→ Aim of the exercise
Begin with the first line of the material and write out each line exactly, ending with the line that contains "except Exception as e: print('view',e)". Pictures are not part of the copy.

→ Dataset content
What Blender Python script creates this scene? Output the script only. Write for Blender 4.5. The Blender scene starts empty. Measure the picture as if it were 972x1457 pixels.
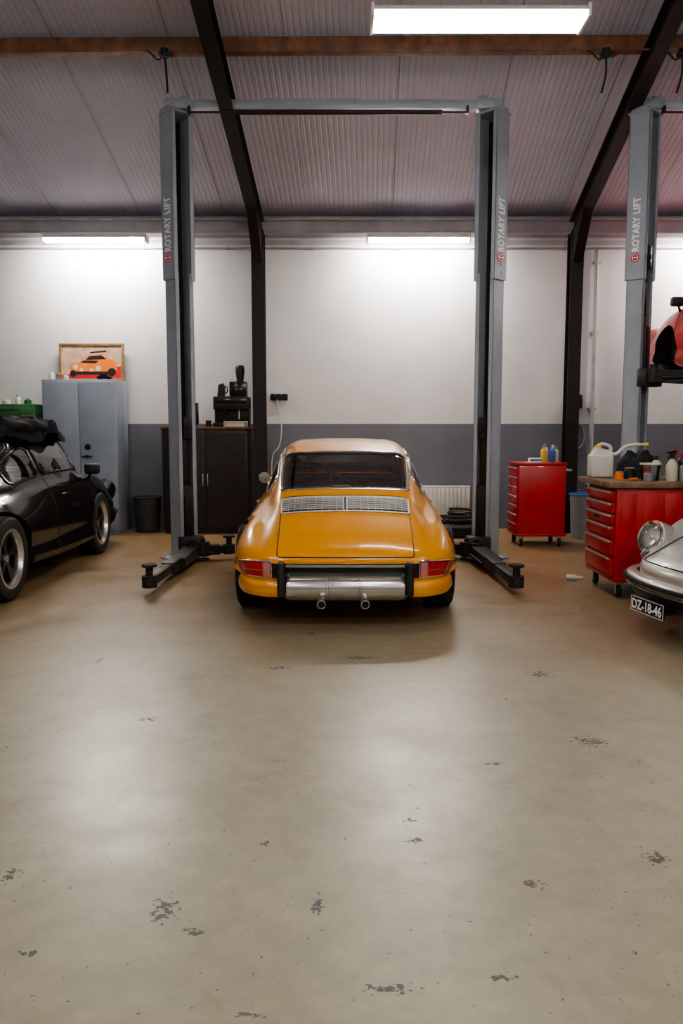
import bpy, bmesh, math, random
from mathutils import Vector, Matrix, noise as mnoise
random.seed(7)
V=Vector
SC=bpy.context.scene
COL=SC.collection
R=math.radians
try:
    SC.view_settings.view_transform='AgX'; SC.view_settings.look='AgX - Medium High Contrast'; SC.view_settings.exposure=0.55
except Exception as e: print('view',e)

# ------------------------------------------------------------------ materials
def new_mat(name):
    m=bpy.data.materials.new(name); m.use_nodes=True
    nt=m.node_tree; return m,nt,nt.nodes['Principled BSDF']
def mat(name,col,rough=.5,metal=0.,var=.12,nscale=6.,bump=0.,bscale=60.,coat=0.,rvar=.1,emit=None,estr=0.,spec=.5,col2=None):
    m,nt,p=new_mat(name); N=nt.nodes; L=nt.links
    tc=N.new('ShaderNodeTexCoord')
    n=N.new('ShaderNodeTexNoise'); n.inputs['Scale'].default_value=nscale; n.inputs['Detail'].default_value=5
    L.new(tc.outputs['Object'],n.inputs['Vector'])
    cr=N.new('ShaderNodeValToRGB')
    a=[max(0,c*(1-var)) for c in col]; b=[min(1,c*(1+var)) for c in (col2 or col)]
    cr.color_ramp.elements[0].position=.35; cr.color_ramp.elements[1].position=.65
    cr.color_ramp.elements[0].color=(*a,1); cr.color_ramp.elements[1].color=(*b,1)
    L.new(n.outputs['Fac'],cr.inputs['Fac']); L.new(cr.outputs['Color'],p.inputs['Base Color'])
    mr=N.new('ShaderNodeMapRange'); mr.inputs['To Min'].default_value=max(.02,rough*(1-rvar)); mr.inputs['To Max'].default_value=min(1,rough*(1+rvar))
    L.new(n.outputs['Fac'],mr.inputs['Value']); L.new(mr.outputs['Result'],p.inputs['Roughness'])
    p.inputs['Metallic'].default_value=metal
    p.inputs['Specular IOR Level'].default_value=spec
    p.inputs['Coat Weight'].default_value=coat; p.inputs['Coat Roughness'].default_value=.05
    if bump>0:
        n2=N.new('ShaderNodeTexNoise'); n2.inputs['Scale'].default_value=bscale; n2.inputs['Detail'].default_value=6
        L.new(tc.outputs['Object'],n2.inputs['Vector'])
        bp=N.new('ShaderNodeBump'); bp.inputs['Strength'].default_value=bump; bp.inputs['Distance'].default_value=.01
        L.new(n2.outputs['Fac'],bp.inputs['Height']); L.new(bp.outputs['Normal'],p.inputs['Normal'])
    if emit:
        p.inputs['Emission Color'].default_value=(*emit,1); p.inputs['Emission Strength'].default_value=estr
    return m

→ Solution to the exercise
What Blender Python script creates this scene? Output the script only. Write for Blender 4.5. The Blender scene starts empty. Measure the picture as if it were 972x1457 pixels.
import bpy, bmesh, math, random
from mathutils import Vector, Matrix, noise as mnoise
random.seed(7)
V=Vector
SC=bpy.context.scene
COL=SC.collection
R=math.radians
try:
    SC.view_settings.view_transform='AgX'; SC.view_settings.look='AgX - Medium High Contrast'; SC.view_settings.exposure=0.55
except Exception as e: print('view',e)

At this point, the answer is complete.